Over the three days, there was lots of interesting conversations around when and how the sector can begin looking to Indigenous ways of measuring and evaluating as valid practices and not simply, work-arounds or “exceptions” to rule; Indigenizing evaluation is not just a way of being more “inclusive” but, a must in the field’s path towards reconciliation.

Big questions around what constitutes evidence and what role, if any, non-Indigenous evaluators play in measuring towards an Indigenous communities’ goals and needs, all contributed to an amazing learning experience. Dr. Nicole Bowman, one of the keynotes and a leading voice in the global initiative to connect evaluation efforts around the world with her “EvalIndigenous” work group, finished off her powerful speech by suggesting all read “Pagans in the Promised Land: Decoding the Doctrine of Christian Discovery” by Steven T. Newcomb.


(Stacey McDonald) #2

@JNoureddin, could you share some examples of the practices that you mention? What are some of these practices or methods that we should no longer consider as ‘work-arounds’ or ‘exceptions’, but instead recognize as valid?


(J Noureddin) #3

No specific Indigenous practices or methods were shared as being the ultimate way of measuring and evaluating but rather, two principles were mentioned repeatedly as rules of thumb:

  1. Do not assume that a practice/method which works in one community will work in other communities; Indigenous communities are unique and each have their own ways of doing and knowing
  2. The Indigenous ways of collecting evidence and sharing knowledge is valid. Full stop.

The underlying message was that the categorization of data and evidence used to distinguish between Indigenous truths and non-Indigenous truths is arbitrary and discriminatory.
The take aways: Non-Indigenous evaluators must…
-Make space for Indigenous evaluation practices and methods
-Accept Indigenous evaluation practices and methods as valid and equal
-Support Indigenous evaluators to provide the expertise and take the lead


(Phil Nowotny) #4

As service provider to the homeless with a significant part of our clients being indigenous this is an important but nontheless challenging topic for us. From the very limited humble approached we have endeavoured, the take away for me is that 2 factors are the crux:
a) time
b) knowledge/resources

Re a)
Indigenous geared evaluation to me seems more time intensive, particularly due to many elements overlapping what we could call qualitative research
Re b)
Access to qualified/trained people and also the resources to pay them is the even bigger challenge.

But there’s hope:
Together with Prof.
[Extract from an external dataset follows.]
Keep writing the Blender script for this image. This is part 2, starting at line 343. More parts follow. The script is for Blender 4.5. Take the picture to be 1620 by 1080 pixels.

Tracy Coates from Ottawa U we commissioned a student project to investigate options into indigenous appropriate programme evaluation. Please feel free to contact me if you would like to have the report.
Their outcome pointed towards the Waawiyeyaa Evaluation tool which is Anishinaabe informed
https://www.johnstonresearch.ca/product/the-waawiyeyaa-evaluation-tool/

For OTF, I think wherever indigenous service users are involved, I’d earmark a portion of the evaluation budget for that purpose OR provide relevant resources like in your eval training toolkits/webinars; even better a repository.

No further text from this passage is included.